Eighteen months ago I began running. I have managed to establish a routine and have gradually built up. I am still running embarrassingly short distances embarrassingly slowly, but I am running. Both last year and this, I have noticed a similarity between running and Lent.

One lesson learnt early on is that every run is different. A second is that running is hard and that it is hard quite a lot of the time. There is also a mental battle going on. The brain sends messages that this is all too difficult and that I should just stop, even when I am physically capable of running further. I find this battle happens at different stages on different runs. Often the warm up is mentally very hard. Early on I find myself wanting to give up. I have hardly started, yet the run, stretching out in front seems overwhelming. Sometimes the end of a run holds the temptation of giving up and walking the last bit home. Here the temptation is “I’ve already run loads! The last bit won’t make any difference.” Sometimes, somewhere in the middle it feels comfortable and even good, on some occasions. In all this, running changes me, both physically and mentally, in ways I never imagined at the beginning.

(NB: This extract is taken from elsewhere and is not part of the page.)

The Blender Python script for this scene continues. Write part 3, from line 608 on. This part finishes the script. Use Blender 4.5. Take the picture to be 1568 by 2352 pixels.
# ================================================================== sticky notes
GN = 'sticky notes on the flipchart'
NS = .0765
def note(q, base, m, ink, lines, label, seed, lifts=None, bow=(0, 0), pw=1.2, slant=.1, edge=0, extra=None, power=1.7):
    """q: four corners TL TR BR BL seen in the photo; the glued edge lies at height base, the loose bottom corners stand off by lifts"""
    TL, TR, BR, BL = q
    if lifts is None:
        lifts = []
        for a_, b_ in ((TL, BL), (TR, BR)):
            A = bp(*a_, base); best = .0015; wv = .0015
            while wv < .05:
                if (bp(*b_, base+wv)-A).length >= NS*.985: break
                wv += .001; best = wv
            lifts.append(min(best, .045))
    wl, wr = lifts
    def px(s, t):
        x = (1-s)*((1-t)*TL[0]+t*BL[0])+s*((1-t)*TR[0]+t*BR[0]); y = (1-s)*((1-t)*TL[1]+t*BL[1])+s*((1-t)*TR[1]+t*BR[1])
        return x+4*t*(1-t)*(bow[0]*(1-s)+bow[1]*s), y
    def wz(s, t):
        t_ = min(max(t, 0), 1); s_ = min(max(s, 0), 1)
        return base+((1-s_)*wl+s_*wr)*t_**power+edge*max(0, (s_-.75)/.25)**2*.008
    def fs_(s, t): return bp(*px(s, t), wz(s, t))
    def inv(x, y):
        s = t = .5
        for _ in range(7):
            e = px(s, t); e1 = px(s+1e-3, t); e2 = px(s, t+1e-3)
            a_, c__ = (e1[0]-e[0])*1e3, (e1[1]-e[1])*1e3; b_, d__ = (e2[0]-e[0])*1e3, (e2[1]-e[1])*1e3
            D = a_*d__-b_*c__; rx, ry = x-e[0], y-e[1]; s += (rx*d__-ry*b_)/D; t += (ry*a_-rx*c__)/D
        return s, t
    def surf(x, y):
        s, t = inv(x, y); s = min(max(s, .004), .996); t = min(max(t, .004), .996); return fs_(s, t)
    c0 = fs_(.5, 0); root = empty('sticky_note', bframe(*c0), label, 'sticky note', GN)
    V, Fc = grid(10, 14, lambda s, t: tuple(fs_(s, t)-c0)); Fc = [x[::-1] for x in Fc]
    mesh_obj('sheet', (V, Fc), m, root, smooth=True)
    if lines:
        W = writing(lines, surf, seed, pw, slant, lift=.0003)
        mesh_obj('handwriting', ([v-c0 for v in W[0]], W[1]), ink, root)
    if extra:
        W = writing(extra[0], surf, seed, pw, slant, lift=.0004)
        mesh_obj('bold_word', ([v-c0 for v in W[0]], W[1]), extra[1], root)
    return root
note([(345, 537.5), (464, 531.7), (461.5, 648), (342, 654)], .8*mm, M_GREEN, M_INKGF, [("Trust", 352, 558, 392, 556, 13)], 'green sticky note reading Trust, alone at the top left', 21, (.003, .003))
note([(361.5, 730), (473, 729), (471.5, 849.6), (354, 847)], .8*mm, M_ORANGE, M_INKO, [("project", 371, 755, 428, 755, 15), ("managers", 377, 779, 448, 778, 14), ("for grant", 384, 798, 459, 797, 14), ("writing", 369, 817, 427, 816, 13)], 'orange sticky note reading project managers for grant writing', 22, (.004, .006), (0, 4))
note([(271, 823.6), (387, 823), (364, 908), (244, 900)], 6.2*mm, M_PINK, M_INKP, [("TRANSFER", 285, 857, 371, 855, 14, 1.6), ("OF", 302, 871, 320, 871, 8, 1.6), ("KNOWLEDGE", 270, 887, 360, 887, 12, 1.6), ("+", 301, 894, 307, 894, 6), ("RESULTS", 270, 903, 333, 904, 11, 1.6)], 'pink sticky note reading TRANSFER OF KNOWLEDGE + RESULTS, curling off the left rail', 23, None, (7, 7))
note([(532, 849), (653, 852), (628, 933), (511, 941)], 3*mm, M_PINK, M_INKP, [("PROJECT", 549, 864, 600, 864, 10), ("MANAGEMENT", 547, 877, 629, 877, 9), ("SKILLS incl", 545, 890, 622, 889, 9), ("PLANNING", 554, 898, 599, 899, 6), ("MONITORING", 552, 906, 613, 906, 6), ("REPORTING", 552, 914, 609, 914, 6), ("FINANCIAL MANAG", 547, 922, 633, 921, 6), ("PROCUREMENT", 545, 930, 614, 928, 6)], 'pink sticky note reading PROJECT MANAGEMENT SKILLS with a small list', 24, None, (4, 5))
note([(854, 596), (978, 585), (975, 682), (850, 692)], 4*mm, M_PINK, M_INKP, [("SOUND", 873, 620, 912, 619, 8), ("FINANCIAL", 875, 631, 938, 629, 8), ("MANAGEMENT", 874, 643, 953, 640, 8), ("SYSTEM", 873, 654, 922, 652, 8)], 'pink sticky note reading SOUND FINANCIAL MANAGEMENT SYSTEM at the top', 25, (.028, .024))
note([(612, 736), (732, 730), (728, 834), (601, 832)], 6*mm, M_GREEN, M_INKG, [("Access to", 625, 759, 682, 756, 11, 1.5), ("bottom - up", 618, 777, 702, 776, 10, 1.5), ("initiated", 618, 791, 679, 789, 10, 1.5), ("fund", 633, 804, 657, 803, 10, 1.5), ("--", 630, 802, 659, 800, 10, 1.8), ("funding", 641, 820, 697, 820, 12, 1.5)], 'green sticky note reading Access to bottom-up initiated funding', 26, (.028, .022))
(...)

And so the overlap with Lent. Each year is different. God has a different gift each time. We begin each Lent having changed during the months in between and new things are waiting for us. Lent is hard. We are in the desert, with Christ. It is a dry place, full of temptations. We are heading to Jerusalem and Christ’s Passion. Sometimes the temptation is to give in, to avoid the difficulties we may find. Some years those difficulties may come at the beginning, sometimes nearer the end. There can also be comfort and joy here too. As we accompany Christ, we get to know him better. Sometimes we get a glimpse of who Christ is, see his divine nature in the heat of the sun or as he turns his face towards the Cross. Lent has the capacity to change me at the level of me deepest desire and for me to experience the sustaining nature of divine love in the midst of difficulties. Just like my running I have to allow myself to be in Lent, to keep going, however feebly and when I do I find amazing things.